AR, the previous reviewer, has in a nutshell. It's so realistic, you can almost smell the sweat. You'll always be glad you watched it.
A superbly crafted film which takes you right in to the human side of the U-boat crew. Even if they are on the 'wrong side,' you side with them, thrill with them, are terrified with them, and finally maybe even cry for them. The English language version still seems utterly authentic. If I have only given this four stars, it's because I almost never award five: 4.98!

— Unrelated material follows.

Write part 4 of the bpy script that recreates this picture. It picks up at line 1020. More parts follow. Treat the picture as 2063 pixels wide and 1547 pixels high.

On rewatch, it’s even more suffocating. I remembered the tension, the torpedoes, the rattle of depth charges—but I’d forgotten the stink, the boredom, the hours of sweat-soaked monotony. It’s a war film stripped of heroics, where courage looks more like endurance and fear is just part of the job.
What struck me this time was how lived-in it feels. The crew’s banter, the cramped routines, the way they joke one minute and brace for death the next—it all feels grimly authentic. The claustrophobia is relentless, but so is the humanity. Petersen isn’t out to glorify anything; he just drops you in the tin can and shuts the hatch.
I used to think it was about survival. Now it feels more like a slow, rust-covered descent into absurdity. The sea doesn’t care who’s right. And by the time you surface, if you do, you’re not sure what home even means anymore.